Church Of St Leonard is a Grade II* listed building in the Vale of White Horse local planning authority area, England. First listed on 9 February 1966. A Medieval Church.
Church Of St Leonard
- WRENN ID
- secret-finial-laurel
- Grade
- II*
- Local Planning Authority
- Vale of White Horse
- Country
- England
- Date first listed
- 9 February 1966
- Type
- Church
- Period
- Medieval
- Source
- Historic England listing
Description
The Church of St Leonard is a church dating from the 13th century, with significant alterations in the 15th and 19th centuries. It is constructed of uncoursed limestone rubble with ashlar dressings, and has a lead roof except for old tiles on the chancel roof. The church consists of a chancel and nave, a south transept, a north tower, and a west porch.
The east window is a late 13th-century three-light design. The chancel’s side walls feature 15th-century ogee-headed windows, separated by an offset buttress on the south side. The south transept contains 3-light cinquefoil-headed windows, with the exception of an early 16th-century three-light segmental-arched window on the west side. The south wall of the nave has similar 15th-century windows with restored mullions and heads, flanking a blocked 13th-century two-light window without mullions; the north wall of the nave repeats this pattern. The three-stage north tower, also dating from the 15th century, has 15th-century single-, two-, and three-light windows and a crenellated parapet with gargoyles.
The west porch, built in 1571 for Bishop Jewel, is in a Gothic and Classical style, featuring a Tudor-arched doorway with a classical entablature and cinquefoil-headed lights divided by unfluted Ionic columns surmounted by a classical entablature.
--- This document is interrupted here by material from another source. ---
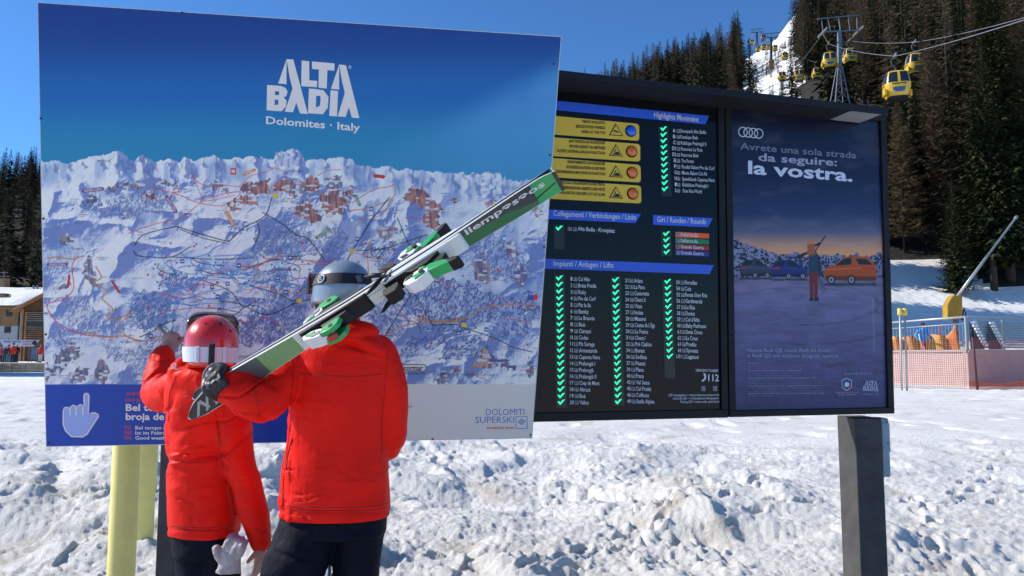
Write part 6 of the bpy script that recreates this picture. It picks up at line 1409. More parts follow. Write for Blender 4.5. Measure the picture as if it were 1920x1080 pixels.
    return t
ski(1, 'lower ski of the carried pair, green tail lettering facing the camera'); ski(-1, 'upper ski of the carried pair, its bindings pointing up')
# glove of the carrying hand, closed round both skis
gp = MB(); g0 = TIP + ax * .165 + SS * .022
wrist = LA[-1][0]; cat_tube(gp, [(wrist, .050), (wrist.lerp(g0 + SS * .05, .45), .044)], 16, 5)
pcg = g0 + SS * .050 + ax * .01; gp.ell(pcg, ax * .050, SS * .022, NN * .046, 18, 12); cat_tube(gp, [(wrist.lerp(pcg, .3), .042), (pcg, .030)], 14, 4)
for i in range(4):
    o_ = g0 + ax * (.035 - .024 * i); R_ = .050
    cat_tube(gp, [(o_ + SS * .050 + NN * .012, .0135), (o_ + SS * .040 + NN * .052, .0135), (o_ + SS * .015 + NN * .056, .0130), (o_ - SS * .018 + NN * .046, .0120), (o_ - SS * .034 + NN * .030, .0110)], 12, 4)
cat_tube(gp, [(pcg + ax * .03, .017), (pcg + ax * .02 - NN * .045 - SS * .02, .015), (g0 + ax * .0 - NN * .058 - SS * .045, .013)], 12, 4)
fin(remesh(gp, .0045, 2), 'glove', m_gloveb, pm, lambda co, no: folds(co, .002, 50, 50, 115))
gp = MB(); d_ = (wrist - pcg).normalized(); c = wrist.lerp(pcg, .42)
for j in range(3): gp2 = None; gp.tube([c + d_ * (.012 * j - .012) + (Vector((0, -1, 0)).cross(d_).normalized() * math.cos(a * .35) + d_.cross(Vector((0, -1, 0)).cross(d_)).normalized() * math.sin(a * .35)) * (.050 - .001 * j) for a in range(19)], .0075, 7)
gp.build('glove_cuff', m_gloveg, pm, True)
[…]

Inside, a reredos, piscina, and mosaic floor date from around 1870. Decorative medieval-style floor tiles represent Revelations Chapter 4. A 16th-century collar truss roof features a king stud, and the chancel arch is from around 1902. The nave contains a Jacobean pulpit, a 15th-century octagonal pulpit, and 17th-century bench-ends with prominent poppyheads similar to those at Radley Church. The 16th-century roof has arch braces springing from vertical side struts, into which are tenoned hollow-chamfered purlins with jowled ends. A hollow-chamfered arch leads to the north tower, which has a narrow 15th-century doorway to the stairs. A similar double-chamfered arch leads to the north transept, featuring a 15th-century five-bay parclose screen with foiled heads and an early 18th-century panelled double-leaf door.
Memorials include a reset memorial in the chancel floor to Margaret Fell, widow of the Dean of Christ Church, who died in 1657, and other members of the Fell family. A late 17th-century plain oval wall tablet commemorates Mary, daughter of Sir Thomas Throckmorton, who died in 1632, and her children, alongside an epitaph to their in-laws, the Baskervilles. Plain wall tablets in the nave record the Blower family (early 18th century), Joseph Barnett, the rector who died in 1796, and Caroline Stonehouse, who died in 1810. The stained glass is mainly from 1902, and a fine east window by J.P. Seddon depicts The Adoration of the Shepherds and the Magi in a Pre-Raphaelite style. The porch was built for Bishop Jewel to commemorate his time as rector of Sunningwell before becoming Bishop of Salisbury.